En raison de cette absence de pièce, la Cour ne trouve pas dans les seules pièces produites par les parties appelantes, celles qui permettraient d’examiner le bien fondé de sa demande de nullité pour vice du consentement.

Monsieur X et la […] seront déboutés de leur demande de ce chef.

Sur la demande en nullité pour cause d’illicéité de la cause :

C’est par des motifs propres et pertinents, que la Cour adopte que Monsieur X et la […] ont été déboutés de leur demande en nullité du contrat de crédit relais du 26 avril 2001, ainsi que de leur demande en nullité de la vente et du prêt souscrit par la […] le 11 février 2003, sur le fondement de la cause illicite.

Succombant dans leurs prétentions, Monsieur X et la […] seront condamnés aux entiers dépens.

La Caisse d’épargne GRAND EST Europe, venant aux droits de la SA Caisse d’Epargne et de

Prévoyance d’Alsace ne démontre pas que les parties appelantes ont agi de mauvaise foi ou dans l’intention de lui nuire.

Elle sera, en conséquence, déboutée de sa demande en dommages et intérêts pour procédure abusive.
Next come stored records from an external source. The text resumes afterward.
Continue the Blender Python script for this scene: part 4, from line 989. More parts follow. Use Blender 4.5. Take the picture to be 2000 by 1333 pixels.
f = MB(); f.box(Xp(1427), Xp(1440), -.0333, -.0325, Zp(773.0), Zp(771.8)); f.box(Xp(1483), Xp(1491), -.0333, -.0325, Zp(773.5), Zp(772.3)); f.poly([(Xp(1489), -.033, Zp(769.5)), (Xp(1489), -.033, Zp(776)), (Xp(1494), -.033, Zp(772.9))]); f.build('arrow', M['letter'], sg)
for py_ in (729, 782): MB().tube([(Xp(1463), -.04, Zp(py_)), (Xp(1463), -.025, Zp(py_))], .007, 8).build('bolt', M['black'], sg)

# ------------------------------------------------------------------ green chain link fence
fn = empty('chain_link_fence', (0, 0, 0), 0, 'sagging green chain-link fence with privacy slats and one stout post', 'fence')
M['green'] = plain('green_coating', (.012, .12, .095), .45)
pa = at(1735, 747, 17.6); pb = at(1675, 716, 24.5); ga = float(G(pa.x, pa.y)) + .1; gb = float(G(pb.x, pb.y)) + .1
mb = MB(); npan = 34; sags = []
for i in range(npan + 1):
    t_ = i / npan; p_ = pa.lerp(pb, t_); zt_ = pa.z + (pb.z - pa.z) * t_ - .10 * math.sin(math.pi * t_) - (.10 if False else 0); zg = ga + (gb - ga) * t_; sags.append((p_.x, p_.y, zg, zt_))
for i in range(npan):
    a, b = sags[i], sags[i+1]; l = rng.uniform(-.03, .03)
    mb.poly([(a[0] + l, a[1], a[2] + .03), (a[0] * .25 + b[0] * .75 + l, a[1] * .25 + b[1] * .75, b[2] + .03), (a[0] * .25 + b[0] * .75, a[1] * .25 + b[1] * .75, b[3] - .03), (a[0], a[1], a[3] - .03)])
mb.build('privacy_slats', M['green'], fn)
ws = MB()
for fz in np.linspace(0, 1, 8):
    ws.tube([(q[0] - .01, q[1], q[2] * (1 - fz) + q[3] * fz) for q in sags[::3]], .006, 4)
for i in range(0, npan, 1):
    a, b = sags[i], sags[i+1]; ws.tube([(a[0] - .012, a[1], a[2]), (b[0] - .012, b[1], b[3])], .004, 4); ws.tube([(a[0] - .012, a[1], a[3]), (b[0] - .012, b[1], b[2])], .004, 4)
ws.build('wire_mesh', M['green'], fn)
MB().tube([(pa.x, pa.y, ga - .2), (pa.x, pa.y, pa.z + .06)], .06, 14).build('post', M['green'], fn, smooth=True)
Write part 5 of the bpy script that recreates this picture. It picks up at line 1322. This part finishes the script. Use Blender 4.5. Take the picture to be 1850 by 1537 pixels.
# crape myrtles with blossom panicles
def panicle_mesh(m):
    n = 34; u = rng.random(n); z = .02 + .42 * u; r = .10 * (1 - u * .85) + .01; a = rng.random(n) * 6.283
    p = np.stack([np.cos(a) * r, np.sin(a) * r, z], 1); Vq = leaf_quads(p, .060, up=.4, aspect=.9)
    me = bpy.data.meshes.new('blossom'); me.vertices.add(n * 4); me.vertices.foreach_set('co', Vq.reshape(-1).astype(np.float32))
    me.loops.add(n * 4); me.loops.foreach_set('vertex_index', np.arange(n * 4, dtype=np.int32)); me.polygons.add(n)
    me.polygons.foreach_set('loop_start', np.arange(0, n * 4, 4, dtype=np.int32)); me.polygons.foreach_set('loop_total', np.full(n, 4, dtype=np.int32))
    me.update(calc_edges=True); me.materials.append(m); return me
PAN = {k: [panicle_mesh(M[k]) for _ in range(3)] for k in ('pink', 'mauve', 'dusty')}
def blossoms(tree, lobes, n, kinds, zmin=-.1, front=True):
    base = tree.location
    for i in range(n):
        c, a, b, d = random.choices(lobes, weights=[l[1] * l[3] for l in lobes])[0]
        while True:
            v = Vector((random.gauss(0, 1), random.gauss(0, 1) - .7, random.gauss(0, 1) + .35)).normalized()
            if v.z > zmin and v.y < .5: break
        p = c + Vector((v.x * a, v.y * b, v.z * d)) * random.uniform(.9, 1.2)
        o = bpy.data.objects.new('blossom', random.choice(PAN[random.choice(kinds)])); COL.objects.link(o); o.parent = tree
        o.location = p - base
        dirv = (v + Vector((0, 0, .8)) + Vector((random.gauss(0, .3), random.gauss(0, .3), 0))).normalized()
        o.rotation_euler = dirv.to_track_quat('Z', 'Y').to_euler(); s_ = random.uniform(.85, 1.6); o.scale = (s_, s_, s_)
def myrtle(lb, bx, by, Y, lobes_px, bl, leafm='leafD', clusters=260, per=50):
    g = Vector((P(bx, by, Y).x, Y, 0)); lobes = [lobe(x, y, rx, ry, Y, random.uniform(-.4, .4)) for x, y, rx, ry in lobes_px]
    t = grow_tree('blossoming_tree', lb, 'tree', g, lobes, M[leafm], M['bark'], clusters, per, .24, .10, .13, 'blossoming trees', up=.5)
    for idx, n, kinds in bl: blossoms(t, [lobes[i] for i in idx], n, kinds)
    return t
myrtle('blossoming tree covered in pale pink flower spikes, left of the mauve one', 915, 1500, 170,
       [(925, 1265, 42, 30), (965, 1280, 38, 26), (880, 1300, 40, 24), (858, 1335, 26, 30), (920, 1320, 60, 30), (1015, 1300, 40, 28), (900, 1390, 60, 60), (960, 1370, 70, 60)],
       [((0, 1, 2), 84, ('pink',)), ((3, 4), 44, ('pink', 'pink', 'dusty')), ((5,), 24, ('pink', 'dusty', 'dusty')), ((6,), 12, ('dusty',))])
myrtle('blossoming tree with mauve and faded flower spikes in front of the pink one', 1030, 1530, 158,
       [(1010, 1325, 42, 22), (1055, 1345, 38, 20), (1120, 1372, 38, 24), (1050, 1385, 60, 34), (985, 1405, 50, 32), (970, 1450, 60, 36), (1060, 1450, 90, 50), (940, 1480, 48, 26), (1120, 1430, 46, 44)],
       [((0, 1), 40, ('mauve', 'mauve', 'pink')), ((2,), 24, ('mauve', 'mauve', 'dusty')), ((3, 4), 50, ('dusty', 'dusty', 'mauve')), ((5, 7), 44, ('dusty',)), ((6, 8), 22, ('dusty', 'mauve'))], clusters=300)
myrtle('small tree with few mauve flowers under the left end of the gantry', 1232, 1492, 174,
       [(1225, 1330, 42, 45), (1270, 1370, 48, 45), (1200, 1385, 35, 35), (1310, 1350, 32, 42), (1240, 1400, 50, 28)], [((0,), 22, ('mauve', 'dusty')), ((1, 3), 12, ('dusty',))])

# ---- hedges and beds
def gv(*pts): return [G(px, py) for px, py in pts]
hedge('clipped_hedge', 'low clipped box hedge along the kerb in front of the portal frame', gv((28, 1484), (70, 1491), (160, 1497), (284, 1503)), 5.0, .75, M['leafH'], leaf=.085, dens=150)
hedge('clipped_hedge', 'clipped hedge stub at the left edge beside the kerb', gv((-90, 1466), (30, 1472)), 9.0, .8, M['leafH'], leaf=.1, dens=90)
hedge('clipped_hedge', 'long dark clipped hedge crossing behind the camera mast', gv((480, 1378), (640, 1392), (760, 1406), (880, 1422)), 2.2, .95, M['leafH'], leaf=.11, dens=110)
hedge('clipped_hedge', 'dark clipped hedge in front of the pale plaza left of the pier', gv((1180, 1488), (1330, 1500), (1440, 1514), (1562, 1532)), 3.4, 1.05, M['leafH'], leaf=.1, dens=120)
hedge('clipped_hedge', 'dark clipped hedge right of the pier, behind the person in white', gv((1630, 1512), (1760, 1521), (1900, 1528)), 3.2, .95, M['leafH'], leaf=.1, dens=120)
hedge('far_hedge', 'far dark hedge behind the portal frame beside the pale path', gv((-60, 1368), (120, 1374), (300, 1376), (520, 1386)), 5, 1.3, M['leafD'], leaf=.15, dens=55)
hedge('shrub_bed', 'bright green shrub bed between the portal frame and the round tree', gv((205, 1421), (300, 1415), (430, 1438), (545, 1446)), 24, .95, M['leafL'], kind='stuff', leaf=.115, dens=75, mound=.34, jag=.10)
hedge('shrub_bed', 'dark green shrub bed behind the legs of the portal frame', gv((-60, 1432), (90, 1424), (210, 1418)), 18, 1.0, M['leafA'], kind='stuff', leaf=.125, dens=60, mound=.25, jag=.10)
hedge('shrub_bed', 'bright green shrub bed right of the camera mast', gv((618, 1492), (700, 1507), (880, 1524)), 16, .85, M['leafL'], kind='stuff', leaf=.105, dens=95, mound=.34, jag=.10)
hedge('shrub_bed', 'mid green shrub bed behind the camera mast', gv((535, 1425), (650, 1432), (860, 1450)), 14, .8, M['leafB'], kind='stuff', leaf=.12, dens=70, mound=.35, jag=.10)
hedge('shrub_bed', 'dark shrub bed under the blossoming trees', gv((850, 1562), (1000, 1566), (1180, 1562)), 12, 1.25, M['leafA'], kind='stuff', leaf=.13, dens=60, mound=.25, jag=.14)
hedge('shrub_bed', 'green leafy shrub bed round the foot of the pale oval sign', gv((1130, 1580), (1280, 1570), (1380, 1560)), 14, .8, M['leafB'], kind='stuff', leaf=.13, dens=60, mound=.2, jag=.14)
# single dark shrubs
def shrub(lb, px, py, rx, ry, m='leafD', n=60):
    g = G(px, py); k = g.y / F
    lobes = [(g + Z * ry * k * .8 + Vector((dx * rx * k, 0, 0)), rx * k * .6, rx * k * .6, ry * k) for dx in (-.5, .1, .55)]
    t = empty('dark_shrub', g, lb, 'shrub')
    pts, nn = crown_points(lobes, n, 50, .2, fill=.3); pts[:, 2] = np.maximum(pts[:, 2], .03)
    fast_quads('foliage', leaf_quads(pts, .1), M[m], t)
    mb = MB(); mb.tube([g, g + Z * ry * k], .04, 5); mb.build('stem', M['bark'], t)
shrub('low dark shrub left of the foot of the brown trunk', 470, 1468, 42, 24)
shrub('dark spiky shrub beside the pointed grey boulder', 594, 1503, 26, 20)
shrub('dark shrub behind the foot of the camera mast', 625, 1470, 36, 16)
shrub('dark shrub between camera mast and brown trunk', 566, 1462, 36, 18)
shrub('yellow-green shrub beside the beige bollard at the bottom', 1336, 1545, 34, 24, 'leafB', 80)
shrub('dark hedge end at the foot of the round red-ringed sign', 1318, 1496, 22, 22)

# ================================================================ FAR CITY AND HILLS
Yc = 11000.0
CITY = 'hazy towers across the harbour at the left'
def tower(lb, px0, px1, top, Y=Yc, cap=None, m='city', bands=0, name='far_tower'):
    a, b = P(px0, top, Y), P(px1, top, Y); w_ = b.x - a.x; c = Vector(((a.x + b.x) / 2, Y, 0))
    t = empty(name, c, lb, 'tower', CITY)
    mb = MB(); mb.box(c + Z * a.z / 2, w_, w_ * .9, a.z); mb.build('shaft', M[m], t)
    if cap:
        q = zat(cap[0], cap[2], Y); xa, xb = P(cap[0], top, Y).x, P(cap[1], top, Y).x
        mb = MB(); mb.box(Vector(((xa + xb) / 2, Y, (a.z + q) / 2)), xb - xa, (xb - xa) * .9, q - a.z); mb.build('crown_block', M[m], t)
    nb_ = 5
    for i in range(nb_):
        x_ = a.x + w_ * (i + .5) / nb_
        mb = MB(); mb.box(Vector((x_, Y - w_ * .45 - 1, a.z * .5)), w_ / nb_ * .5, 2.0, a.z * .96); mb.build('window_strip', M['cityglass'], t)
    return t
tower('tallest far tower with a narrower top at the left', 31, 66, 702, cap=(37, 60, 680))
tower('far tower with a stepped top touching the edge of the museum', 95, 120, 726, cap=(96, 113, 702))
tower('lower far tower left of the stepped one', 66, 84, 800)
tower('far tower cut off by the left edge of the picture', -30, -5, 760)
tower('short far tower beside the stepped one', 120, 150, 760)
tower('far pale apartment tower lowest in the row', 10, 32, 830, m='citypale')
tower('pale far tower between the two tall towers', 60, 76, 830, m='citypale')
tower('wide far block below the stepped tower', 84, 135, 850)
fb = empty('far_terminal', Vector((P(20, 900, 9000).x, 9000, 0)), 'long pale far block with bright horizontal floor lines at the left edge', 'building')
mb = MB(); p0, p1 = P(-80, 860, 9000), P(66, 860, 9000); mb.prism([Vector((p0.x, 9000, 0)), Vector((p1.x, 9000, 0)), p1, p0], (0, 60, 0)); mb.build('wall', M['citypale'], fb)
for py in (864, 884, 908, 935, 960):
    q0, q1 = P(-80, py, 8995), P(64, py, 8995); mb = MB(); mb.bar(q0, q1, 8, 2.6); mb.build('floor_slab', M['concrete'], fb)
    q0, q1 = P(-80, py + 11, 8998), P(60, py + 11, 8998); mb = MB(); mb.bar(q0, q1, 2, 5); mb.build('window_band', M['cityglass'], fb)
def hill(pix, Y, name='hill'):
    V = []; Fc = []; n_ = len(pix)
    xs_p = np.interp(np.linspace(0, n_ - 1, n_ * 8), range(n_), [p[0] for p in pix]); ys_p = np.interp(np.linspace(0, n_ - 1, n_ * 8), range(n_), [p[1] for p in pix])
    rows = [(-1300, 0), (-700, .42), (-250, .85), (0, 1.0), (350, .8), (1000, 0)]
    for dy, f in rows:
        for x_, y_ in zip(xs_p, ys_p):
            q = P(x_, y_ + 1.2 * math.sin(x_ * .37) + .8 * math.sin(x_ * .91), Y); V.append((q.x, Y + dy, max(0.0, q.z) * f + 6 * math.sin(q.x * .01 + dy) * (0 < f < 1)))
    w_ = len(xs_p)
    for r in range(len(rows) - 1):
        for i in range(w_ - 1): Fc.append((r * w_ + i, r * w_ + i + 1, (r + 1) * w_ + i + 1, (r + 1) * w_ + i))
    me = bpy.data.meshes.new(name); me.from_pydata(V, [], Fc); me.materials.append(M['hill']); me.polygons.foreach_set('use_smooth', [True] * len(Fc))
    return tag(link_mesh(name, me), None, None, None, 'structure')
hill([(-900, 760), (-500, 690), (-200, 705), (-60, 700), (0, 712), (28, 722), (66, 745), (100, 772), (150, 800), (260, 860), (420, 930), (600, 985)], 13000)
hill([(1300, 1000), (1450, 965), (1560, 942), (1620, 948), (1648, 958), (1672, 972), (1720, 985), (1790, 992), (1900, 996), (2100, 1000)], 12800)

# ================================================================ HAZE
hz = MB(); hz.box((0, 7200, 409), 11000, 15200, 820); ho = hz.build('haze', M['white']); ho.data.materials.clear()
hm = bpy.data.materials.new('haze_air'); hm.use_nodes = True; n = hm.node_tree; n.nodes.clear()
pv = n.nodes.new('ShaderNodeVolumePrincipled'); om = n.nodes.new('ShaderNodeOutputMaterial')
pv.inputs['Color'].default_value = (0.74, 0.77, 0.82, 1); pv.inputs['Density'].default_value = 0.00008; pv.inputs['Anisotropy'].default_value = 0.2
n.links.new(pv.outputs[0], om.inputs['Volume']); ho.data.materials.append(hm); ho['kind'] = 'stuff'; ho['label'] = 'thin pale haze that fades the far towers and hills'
L’équité ne commande pas l’application des dispositions de l’article 700 du code de procédure civile tant au profit des parties appelantes que de la partie intimée.

P A R C E S M O T I F S

La Cour,

Infirme le jugement rendu par le Tribunal de Grande Instance de Colmar le 20 Juin 2015, en ce qu’il a déclaré irrecevable la demande de Monsieur Y X et de la […] fondée sur la nullité pour violence,

Statuant sur le chef infirmé,

Déclare recevable la demande de Monsieur Y X et de la […] fondée sur la nullité pour violence,

Confirme le jugement entrepris pour le surplus,

Y ajoutant,

Déboute la Caisse d’Epargne GRAND EST Europe, venant aux droits de la SA Caisse d’Epargne et de Prévoyance d’Alsace de sa demande en dommages et intérêts pour procédure abusive,

Condamne Monsieur Y X et la […] aux dépens,

Dit n’y avoir lieu à application des dispositions de l’article 700 du code de procédure civile tant au profit de Monsieur Y X et la […], qu’au profit de la Caisse d’Epargne Grand Est Europe, venant aux droits de la SA Caisse d’Epargne et de Prévoyance d’Alsace.